■ Your task ■
Write out the whole listing, matching it exactly.

■ Source material ■
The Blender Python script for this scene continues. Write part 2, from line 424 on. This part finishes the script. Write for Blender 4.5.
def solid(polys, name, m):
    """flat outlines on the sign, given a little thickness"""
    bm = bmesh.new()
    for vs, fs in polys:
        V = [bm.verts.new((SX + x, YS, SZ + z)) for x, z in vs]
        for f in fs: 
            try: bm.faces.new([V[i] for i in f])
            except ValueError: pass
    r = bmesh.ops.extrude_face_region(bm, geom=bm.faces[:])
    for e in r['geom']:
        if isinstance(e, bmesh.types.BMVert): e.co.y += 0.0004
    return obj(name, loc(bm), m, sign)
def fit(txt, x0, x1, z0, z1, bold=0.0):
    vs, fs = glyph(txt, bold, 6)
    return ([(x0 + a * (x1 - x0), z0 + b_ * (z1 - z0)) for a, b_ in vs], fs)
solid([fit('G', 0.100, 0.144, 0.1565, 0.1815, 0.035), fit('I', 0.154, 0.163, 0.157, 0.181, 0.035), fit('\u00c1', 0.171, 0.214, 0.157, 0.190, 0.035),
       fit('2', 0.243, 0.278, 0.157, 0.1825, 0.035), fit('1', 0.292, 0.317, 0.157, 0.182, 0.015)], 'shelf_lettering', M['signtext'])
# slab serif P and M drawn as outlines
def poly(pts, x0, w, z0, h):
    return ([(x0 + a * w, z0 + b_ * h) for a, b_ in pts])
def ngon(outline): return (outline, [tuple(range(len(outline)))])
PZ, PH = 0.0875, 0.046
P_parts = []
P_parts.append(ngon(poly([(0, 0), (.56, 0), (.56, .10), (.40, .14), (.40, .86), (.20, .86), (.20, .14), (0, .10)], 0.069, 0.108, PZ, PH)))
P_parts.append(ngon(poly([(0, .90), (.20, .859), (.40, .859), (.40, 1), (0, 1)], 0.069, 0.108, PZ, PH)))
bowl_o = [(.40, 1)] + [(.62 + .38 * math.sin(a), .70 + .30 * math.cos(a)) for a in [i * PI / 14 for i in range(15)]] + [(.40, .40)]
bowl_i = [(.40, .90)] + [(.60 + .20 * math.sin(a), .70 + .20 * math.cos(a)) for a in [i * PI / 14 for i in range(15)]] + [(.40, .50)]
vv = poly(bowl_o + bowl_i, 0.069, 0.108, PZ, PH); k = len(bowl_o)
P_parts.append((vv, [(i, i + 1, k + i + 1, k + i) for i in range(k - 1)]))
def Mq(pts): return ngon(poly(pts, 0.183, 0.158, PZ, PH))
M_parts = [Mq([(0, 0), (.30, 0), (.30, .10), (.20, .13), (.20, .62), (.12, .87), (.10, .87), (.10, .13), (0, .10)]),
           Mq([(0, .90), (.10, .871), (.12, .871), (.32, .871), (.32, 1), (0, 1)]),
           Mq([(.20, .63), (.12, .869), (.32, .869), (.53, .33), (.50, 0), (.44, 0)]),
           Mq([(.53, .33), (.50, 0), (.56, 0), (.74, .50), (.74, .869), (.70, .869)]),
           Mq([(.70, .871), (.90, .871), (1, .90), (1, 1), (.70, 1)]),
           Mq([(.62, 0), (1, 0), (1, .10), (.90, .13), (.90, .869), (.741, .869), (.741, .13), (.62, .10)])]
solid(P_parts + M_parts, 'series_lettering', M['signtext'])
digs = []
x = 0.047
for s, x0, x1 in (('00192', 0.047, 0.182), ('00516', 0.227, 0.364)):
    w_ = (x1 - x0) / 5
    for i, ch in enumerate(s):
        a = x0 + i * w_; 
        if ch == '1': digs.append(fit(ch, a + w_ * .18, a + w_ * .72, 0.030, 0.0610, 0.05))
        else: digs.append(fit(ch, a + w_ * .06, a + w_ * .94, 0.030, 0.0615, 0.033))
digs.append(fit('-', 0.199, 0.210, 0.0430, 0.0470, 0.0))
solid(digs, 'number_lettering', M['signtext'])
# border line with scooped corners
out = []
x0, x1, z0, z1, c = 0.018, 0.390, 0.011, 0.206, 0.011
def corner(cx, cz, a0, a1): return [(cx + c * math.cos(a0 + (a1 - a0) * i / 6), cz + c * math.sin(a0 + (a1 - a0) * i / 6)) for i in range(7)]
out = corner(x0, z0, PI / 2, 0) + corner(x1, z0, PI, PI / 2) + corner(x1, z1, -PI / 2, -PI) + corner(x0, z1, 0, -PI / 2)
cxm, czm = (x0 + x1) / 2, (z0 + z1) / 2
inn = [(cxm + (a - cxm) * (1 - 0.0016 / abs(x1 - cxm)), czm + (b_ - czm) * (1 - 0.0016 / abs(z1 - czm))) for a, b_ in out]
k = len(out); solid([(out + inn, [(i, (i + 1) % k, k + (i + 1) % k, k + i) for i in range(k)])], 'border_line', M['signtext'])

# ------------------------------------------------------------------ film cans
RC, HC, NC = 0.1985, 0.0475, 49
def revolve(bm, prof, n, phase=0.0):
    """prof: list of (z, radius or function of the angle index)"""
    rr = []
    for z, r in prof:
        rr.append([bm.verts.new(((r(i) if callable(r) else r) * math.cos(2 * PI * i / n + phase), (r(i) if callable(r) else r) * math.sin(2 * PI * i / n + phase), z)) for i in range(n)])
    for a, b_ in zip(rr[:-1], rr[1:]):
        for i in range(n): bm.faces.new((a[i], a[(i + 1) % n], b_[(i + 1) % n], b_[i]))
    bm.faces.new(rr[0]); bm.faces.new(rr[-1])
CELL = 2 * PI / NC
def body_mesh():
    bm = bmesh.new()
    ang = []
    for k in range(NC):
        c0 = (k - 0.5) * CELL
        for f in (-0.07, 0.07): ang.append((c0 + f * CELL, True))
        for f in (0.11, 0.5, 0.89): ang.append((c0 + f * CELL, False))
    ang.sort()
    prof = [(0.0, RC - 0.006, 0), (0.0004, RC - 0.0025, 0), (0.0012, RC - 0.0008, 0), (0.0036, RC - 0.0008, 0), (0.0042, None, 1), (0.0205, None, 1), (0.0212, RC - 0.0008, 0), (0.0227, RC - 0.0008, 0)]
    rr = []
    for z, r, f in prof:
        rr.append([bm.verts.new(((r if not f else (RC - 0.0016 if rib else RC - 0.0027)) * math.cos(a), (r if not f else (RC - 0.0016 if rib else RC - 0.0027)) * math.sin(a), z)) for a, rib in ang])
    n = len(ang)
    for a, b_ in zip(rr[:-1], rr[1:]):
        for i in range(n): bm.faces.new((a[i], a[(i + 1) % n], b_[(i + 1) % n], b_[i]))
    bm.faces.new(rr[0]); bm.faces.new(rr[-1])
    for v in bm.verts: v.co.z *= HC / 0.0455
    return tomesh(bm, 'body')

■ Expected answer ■
The Blender Python script for this scene continues. Write part 2, from line 424 on. This part finishes the script. Write for Blender 4.5.
def solid(polys, name, m):
    """flat outlines on the sign, given a little thickness"""
    bm = bmesh.new()
    for vs, fs in polys:
        V = [bm.verts.new((SX + x, YS, SZ + z)) for x, z in vs]
        for f in fs: 
            try: bm.faces.new([V[i] for i in f])
            except ValueError: pass
    r = bmesh.ops.extrude_face_region(bm, geom=bm.faces[:])
    for e in r['geom']:
        if isinstance(e, bmesh.types.BMVert): e.co.y += 0.0004
    return obj(name, loc(bm), m, sign)
def fit(txt, x0, x1, z0, z1, bold=0.0):
    vs, fs = glyph(txt, bold, 6)
    return ([(x0 + a * (x1 - x0), z0 + b_ * (z1 - z0)) for a, b_ in vs], fs)
solid([fit('G', 0.100, 0.144, 0.1565, 0.1815, 0.035), fit('I', 0.154, 0.163, 0.157, 0.181, 0.035), fit('\u00c1', 0.171, 0.214, 0.157, 0.190, 0.035),
       fit('2', 0.243, 0.278, 0.157, 0.1825, 0.035), fit('1', 0.292, 0.317, 0.157, 0.182, 0.015)], 'shelf_lettering', M['signtext'])
# slab serif P and M drawn as outlines
def poly(pts, x0, w, z0, h):
    return ([(x0 + a * w, z0 + b_ * h) for a, b_ in pts])
def ngon(outline): return (outline, [tuple(range(len(outline)))])
PZ, PH = 0.0875, 0.046
P_parts = []
P_parts.append(ngon(poly([(0, 0), (.56, 0), (.56, .10), (.40, .14), (.40, .86), (.20, .86), (.20, .14), (0, .10)], 0.069, 0.108, PZ, PH)))
P_parts.append(ngon(poly([(0, .90), (.20, .859), (.40, .859), (.40, 1), (0, 1)], 0.069, 0.108, PZ, PH)))
bowl_o = [(.40, 1)] + [(.62 + .38 * math.sin(a), .70 + .30 * math.cos(a)) for a in [i * PI / 14 for i in range(15)]] + [(.40, .40)]
bowl_i = [(.40, .90)] + [(.60 + .20 * math.sin(a), .70 + .20 * math.cos(a)) for a in [i * PI / 14 for i in range(15)]] + [(.40, .50)]
vv = poly(bowl_o + bowl_i, 0.069, 0.108, PZ, PH); k = len(bowl_o)
P_parts.append((vv, [(i, i + 1, k + i + 1, k + i) for i in range(k - 1)]))
def Mq(pts): return ngon(poly(pts, 0.183, 0.158, PZ, PH))
M_parts = [Mq([(0, 0), (.30, 0), (.30, .10), (.20, .13), (.20, .62), (.12, .87), (.10, .87), (.10, .13), (0, .10)]),
           Mq([(0, .90), (.10, .871), (.12, .871), (.32, .871), (.32, 1), (0, 1)]),
           Mq([(.20, .63), (.12, .869), (.32, .869), (.53, .33), (.50, 0), (.44, 0)]),
           Mq([(.53, .33), (.50, 0), (.56, 0), (.74, .50), (.74, .869), (.70, .869)]),
           Mq([(.70, .871), (.90, .871), (1, .90), (1, 1), (.70, 1)]),
           Mq([(.62, 0), (1, 0), (1, .10), (.90, .13), (.90, .869), (.741, .869), (.741, .13), (.62, .10)])]
solid(P_parts + M_parts, 'series_lettering', M['signtext'])
digs = []
x = 0.047
for s, x0, x1 in (('00192', 0.047, 0.182), ('00516', 0.227, 0.364)):
    w_ = (x1 - x0) / 5
    for i, ch in enumerate(s):
        a = x0 + i * w_; 
        if ch == '1': digs.append(fit(ch, a + w_ * .18, a + w_ * .72, 0.030, 0.0610, 0.05))
        else: digs.append(fit(ch, a + w_ * .06, a + w_ * .94, 0.030, 0.0615, 0.033))
digs.append(fit('-', 0.199, 0.210, 0.0430, 0.0470, 0.0))
solid(digs, 'number_lettering', M['signtext'])
# border line with scooped corners
out = []
x0, x1, z0, z1, c = 0.018, 0.390, 0.011, 0.206, 0.011
def corner(cx, cz, a0, a1): return [(cx + c * math.cos(a0 + (a1 - a0) * i / 6), cz + c * math.sin(a0 + (a1 - a0) * i / 6)) for i in range(7)]
out = corner(x0, z0, PI / 2, 0) + corner(x1, z0, PI, PI / 2) + corner(x1, z1, -PI / 2, -PI) + corner(x0, z1, 0, -PI / 2)
cxm, czm = (x0 + x1) / 2, (z0 + z1) / 2
inn = [(cxm + (a - cxm) * (1 - 0.0016 / abs(x1 - cxm)), czm + (b_ - czm) * (1 - 0.0016 / abs(z1 - czm))) for a, b_ in out]
k = len(out); solid([(out + inn, [(i, (i + 1) % k, k + (i + 1) % k, k + i) for i in range(k)])], 'border_line', M['signtext'])

# ------------------------------------------------------------------ film cans
RC, HC, NC = 0.1985, 0.0475, 49
def revolve(bm, prof, n, phase=0.0):
    """prof: list of (z, radius or function of the angle index)"""
    rr = []
    for z, r in prof:
        rr.append([bm.verts.new(((r(i) if callable(r) else r) * math.cos(2 * PI * i / n + phase), (r(i) if callable(r) else r) * math.sin(2 * PI * i / n + phase), z)) for i in range(n)])
    for a, b_ in zip(rr[:-1], rr[1:]):
        for i in range(n): bm.faces.new((a[i], a[(i + 1) % n], b_[(i + 1) % n], b_[i]))
    bm.faces.new(rr[0]); bm.faces.new(rr[-1])
CELL = 2 * PI / NC
def body_mesh():
    bm = bmesh.new()
    ang = []
    for k in range(NC):
        c0 = (k - 0.5) * CELL
        for f in (-0.07, 0.07): ang.append((c0 + f * CELL, True))
        for f in (0.11, 0.5, 0.89): ang.append((c0 + f * CELL, False))
    ang.sort()
    prof = [(0.0, RC - 0.006, 0), (0.0004, RC - 0.0025, 0), (0.0012, RC - 0.0008, 0), (0.0036, RC - 0.0008, 0), (0.0042, None, 1), (0.0205, None, 1), (0.0212, RC - 0.0008, 0), (0.0227, RC - 0.0008, 0)]
    rr = []
    for z, r, f in prof:
        rr.append([bm.verts.new(((r if not f else (RC - 0.0016 if rib else RC - 0.0027)) * math.cos(a), (r if not f else (RC - 0.0016 if rib else RC - 0.0027)) * math.sin(a), z)) for a, rib in ang])
    n = len(ang)
    for a, b_ in zip(rr[:-1], rr[1:]):
        for i in range(n): bm.faces.new((a[i], a[(i + 1) % n], b_[(i + 1) % n], b_[i]))
    bm.faces.new(rr[0]); bm.faces.new(rr[-1])
    for v in bm.verts: v.co.z *= HC / 0.0455
    return tomesh(bm, 'body')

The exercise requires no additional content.